We would argue that that Microsoft really has reached its inflexion point whereas for some commentators in the past it was just wishful thinking. One indicator this week is that Google just leaped over Microsoft, in the eyes of consumers, as the world’s most successful brand, as measured by US researcher Millward Brown, measuring brand value (rather than pure consumer recognition).

This has happened despite Microsoft spending hundreds of millions a year in advertising, while the Google brand spreads by word of mouth and internet usage. Microsoft’s brand value fell to third place and co-incidentally Nokia, Apple and Samsung now sit in 12th, 16th and 44th places, but significantly these brands are all moving up in value as Microsoft moves down. The conclusions were reached by interviewing people in all the major countries around the world, not just the US.

But on the face of it there is little wrong at Microsoft. That’s if you accept the Microsoft version of events. It remains dominant in the office and the enterprise, it has just shipped its most sophisticated operating system upgrade ever, and will soon ship the office suite to go with it. It has given billions to its shareholders and yet still has $29 billion in the bank.

And in the Faultline territories of digital media, Microsoft could argue that it’s doing a great job. It has the dominant media player, the dominant PC based Digital Rights Management software, it has finally brought its VC-1 codec to a point where it can be licensed and it remains the lead software supplier to the largest Telco in the US, AT&T in its IPTV roll-out, a rollout that is vital to the long term financial health of that company.

Microsoft has converted a third placed gaming console position to a market leading position, is growing market share among handsets and has made a recent shrewd acquisition in in-game advertising networks and is building out it AdCenter product line to position itself better against Google, and it has launched the Zune and its PlayReady handset DRM to better position itself against the iPod and the iPhone and others.

The Xbox Live network and the other Microsoft Live network offerings in instant messaging, VoIP and conferencing are all generating more and more revenues in some cases in partnership with some of the biggest operators in the world, in others, like Xbox and MSN, directly from consumers.

Costing a fortune

And if you are a Microsoft employee and you regularly drink your own Kool Aid, then read no further. Because it is starting to become apparent that the invasions of turfs in entertainment, networks and gaming are costing Microsoft a fortune and not getting it very far.
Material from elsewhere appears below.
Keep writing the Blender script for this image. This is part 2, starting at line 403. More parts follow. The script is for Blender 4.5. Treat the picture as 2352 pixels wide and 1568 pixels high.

Last quarter Microsoft revealed losses in all of these activities, just as it has for many of the last few years and just as it will when it launches its first calendar quarter (its third financial quarter) numbers again today.

Its losers are Online Services Business (OSB) which includes MSN and Windows Live and Hotmail, and the Entertainment and Devices Division (EDD) which includes the Xbox 360, mobile and IPTV and peculiarly Mac Office, which somewhat lifts the division. Last quarter the losses for OSB were around $155 million on revenues of $624 million while EDD was responsible for flat losses of around $290 million on revenues on $2.9 billion.

The only positive thing about these numbers was that EDD had risen its volumes considerably through the Xbox.

But if there was a division for law suits at Microsoft, then that would have lost the most money by far. The various anti-trust and patent actions that Microsoft is involved in is expected to use up between $1.5 and $1.8 billion of the poor shareholder’s money, and although much of that has been set aside, this is as a direct result to the knee jerk way Microsoft reaches for bundling and the way that it uses other companies’ intellectual property without asking, and that’s a management issue. And it’s worth reminding ourselves that if the intellectual property trial that went in Alcatel-Lucent’s favor over MP3 patents is upheld on appeal, Microsoft can double the amount it expects to lose in legal actions.